Listed entries:
>> Begin
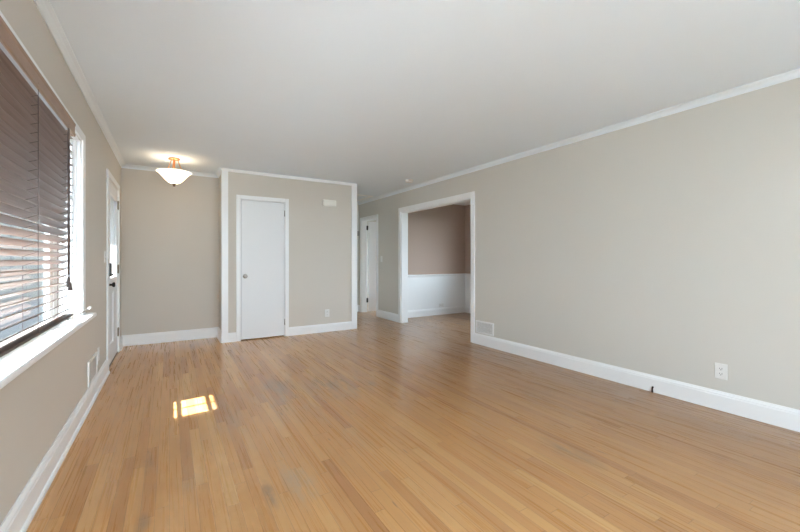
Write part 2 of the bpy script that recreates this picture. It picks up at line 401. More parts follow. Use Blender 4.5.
BASE = [(0, 0), (0.030, 0), (0.030, 0.012), (0.026, 0.020), (0.018, 0.024), (0.018, 0.112), (0.015, 0.118), (0.015, 0.126), (0.009, 0.136), (0.006, 0.145), (0, 0.145)]
BASEN = [(0, 0), (0.018, 0), (0.018, 0.112), (0.015, 0.118), (0.015, 0.126), (0.009, 0.136), (0.006, 0.145), (0, 0.145)]
BASEC = [(0, 0), (0.018, 0), (0.018, 0.106), (0.015, 0.110), (0.015, 0.116), (0.008, 0.125), (0.006, 0.131), (0, 0.131)]
CROWN = [(0, H), (0, H - 0.048), (0.008, H - 0.048), (0.010, H - 0.040), (0.016, H - 0.028), (0.028, H - 0.016), (0.040, H - 0.010), (0.046, H - 0.008), (0.046, H)]
def run(name, path, prof, side, label, cat='baseboard', m=M_TRIM):
    return tag(MB().sweep(path, prof, side).build(name, m, kind='structure'), label, cat)
CASW = 0.085
run('baseboard_left', [(L, FD[0] - CASW), (L, REAR_Y), (RWX0 - 0.4, REAR_Y), (R, REAR_Y), (R, OP[0] - 0.075)], BASE, 1, 'white baseboard with shoe moulding along the window wall') if False else None
run('baseboard_left', [(L, REAR_Y), (L, FD[0] - CASW)], BASE, -1, 'white baseboard with shoe moulding under the window')
run('baseboard_foyer', [(L, FD[1] + CASW), (L, FOY), (CX0, FOY), (CX0, CF - 0.0)], BASE, -1, 'white baseboard around the entry nook')
run('baseboard_closet', [(CD[1] + 0.055, CF), (CX1 - 0.085, CF)], BASEC, -1, 'white baseboard right of the closet door')
run('baseboard_closet_stub', [(CX0 + 0.07, CF), (CD[0] - 0.055, CF)], BASEC, -1, 'short piece of white baseboard left of the closet door')
run('baseboard_right', [(R, OP[0] - 0.075), (R, REAR_Y)], BASEN, -1, 'tall white baseboard along the long right wall')
run('baseboard_hall', [(R, HD[0] - 0.06), (R, OP[1] + 0.075)], BASEN, -1, 'white baseboard between the hallway door and the wide opening')
run('baseboard_hall_end', [(CX1, HE), (R, HE), (R, HD[1] + 0.06)], BASEN, -1, 'white baseboard at the end of the hallway')
run('baseboard_rear', [(R, REAR_Y), (L, REAR_Y)], BASEN, -1, 'white baseboard behind the camera')
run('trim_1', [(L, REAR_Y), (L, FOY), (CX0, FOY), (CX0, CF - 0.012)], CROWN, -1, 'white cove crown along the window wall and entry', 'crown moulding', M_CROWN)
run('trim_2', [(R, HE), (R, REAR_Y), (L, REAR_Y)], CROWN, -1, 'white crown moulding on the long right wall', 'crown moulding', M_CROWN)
run('trim_3', [(CX0 + 0.07, CF), (CX1 - 0.085, CF)], [(0, H), (0, H - 0.042), (0.014, H - 0.042), (0.018, H - 0.036), (0.018, H)], -1, 'thin white ceiling strip above the closet wall', 'ceiling trim')
# corner boards of the closet
mb = MB(); mb.box(CX0 - 0.014, CX0 + 0.07, CF - 0.018, CF, 0, H, 0.003); mb.box(CX0 - 0.014, CX0, CF, CF + 0.055, 0, H, 0.002)
tag(mb.build('trim_4', M_TRIM, kind='structure'), 'white corner board on the left corner of the closet', 'corner trim')
mb = MB(); mb.box(CX1 - 0.085, CX1 + 0.014, CF - 0.018, CF, 0, H, 0.003); mb.box(CX1, CX1 + 0.014, CF, CF + 0.055, 0, H, 0.002)
tag(mb.build('trim_5', M_TRIM, kind='structure'), 'white corner board on the right corner of the closet', 'corner trim')

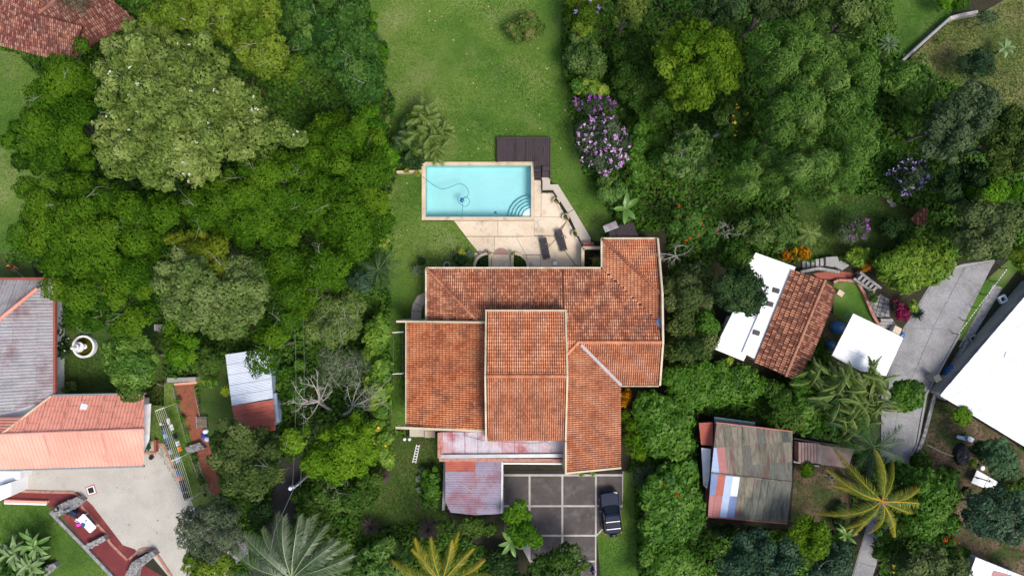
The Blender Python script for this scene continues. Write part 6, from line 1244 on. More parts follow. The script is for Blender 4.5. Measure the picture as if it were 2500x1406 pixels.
>> End
Aim: Go through the entries above and print each one exactly, minus the pictures.

Problem solution:
Write part 2 of the bpy script that recreates this picture. It picks up at line 401. More parts follow. Use Blender 4.5.
BASE = [(0, 0), (0.030, 0), (0.030, 0.012), (0.026, 0.020), (0.018, 0.024), (0.018, 0.112), (0.015, 0.118), (0.015, 0.126), (0.009, 0.136), (0.006, 0.145), (0, 0.145)]
BASEN = [(0, 0), (0.018, 0), (0.018, 0.112), (0.015, 0.118), (0.015, 0.126), (0.009, 0.136), (0.006, 0.145), (0, 0.145)]
BASEC = [(0, 0), (0.018, 0), (0.018, 0.106), (0.015, 0.110), (0.015, 0.116), (0.008, 0.125), (0.006, 0.131), (0, 0.131)]
CROWN = [(0, H), (0, H - 0.048), (0.008, H - 0.048), (0.010, H - 0.040), (0.016, H - 0.028), (0.028, H - 0.016), (0.040, H - 0.010), (0.046, H - 0.008), (0.046, H)]
def run(name, path, prof, side, label, cat='baseboard', m=M_TRIM):
    return tag(MB().sweep(path, prof, side).build(name, m, kind='structure'), label, cat)
CASW = 0.085
run('baseboard_left', [(L, FD[0] - CASW), (L, REAR_Y), (RWX0 - 0.4, REAR_Y), (R, REAR_Y), (R, OP[0] - 0.075)], BASE, 1, 'white baseboard with shoe moulding along the window wall') if False else None
run('baseboard_left', [(L, REAR_Y), (L, FD[0] - CASW)], BASE, -1, 'white baseboard with shoe moulding under the window')
run('baseboard_foyer', [(L, FD[1] + CASW), (L, FOY), (CX0, FOY), (CX0, CF - 0.0)], BASE, -1, 'white baseboard around the entry nook')
run('baseboard_closet', [(CD[1] + 0.055, CF), (CX1 - 0.085, CF)], BASEC, -1, 'white baseboard right of the closet door')
run('baseboard_closet_stub', [(CX0 + 0.07, CF), (CD[0] - 0.055, CF)], BASEC, -1, 'short piece of white baseboard left of the closet door')
run('baseboard_right', [(R, OP[0] - 0.075), (R, REAR_Y)], BASEN, -1, 'tall white baseboard along the long right wall')
run('baseboard_hall', [(R, HD[0] - 0.06), (R, OP[1] + 0.075)], BASEN, -1, 'white baseboard between the hallway door and the wide opening')
run('baseboard_hall_end', [(CX1, HE), (R, HE), (R, HD[1] + 0.06)], BASEN, -1, 'white baseboard at the end of the hallway')
run('baseboard_rear', [(R, REAR_Y), (L, REAR_Y)], BASEN, -1, 'white baseboard behind the camera')
run('trim_1', [(L, REAR_Y), (L, FOY), (CX0, FOY), (CX0, CF - 0.012)], CROWN, -1, 'white cove crown along the window wall and entry', 'crown moulding', M_CROWN)
run('trim_2', [(R, HE), (R, REAR_Y), (L, REAR_Y)], CROWN, -1, 'white crown moulding on the long right wall', 'crown moulding', M_CROWN)
run('trim_3', [(CX0 + 0.07, CF), (CX1 - 0.085, CF)], [(0, H), (0, H - 0.042), (0.014, H - 0.042), (0.018, H - 0.036), (0.018, H)], -1, 'thin white ceiling strip above the closet wall', 'ceiling trim')
# corner boards of the closet
mb = MB(); mb.box(CX0 - 0.014, CX0 + 0.07, CF - 0.018, CF, 0, H, 0.003); mb.box(CX0 - 0.014, CX0, CF, CF + 0.055, 0, H, 0.002)
tag(mb.build('trim_4', M_TRIM, kind='structure'), 'white corner board on the left corner of the closet', 'corner trim')
mb = MB(); mb.box(CX1 - 0.085, CX1 + 0.014, CF - 0.018, CF, 0, H, 0.003); mb.box(CX1, CX1 + 0.014, CF, CF + 0.055, 0, H, 0.002)
tag(mb.build('trim_5', M_TRIM, kind='structure'), 'white corner board on the right corner of the closet', 'corner trim')

The Blender Python script for this scene continues. Write part 6, from line 1244 on. More parts follow. The script is for Blender 4.5. Measure the picture as if it were 2500x1406 pixels.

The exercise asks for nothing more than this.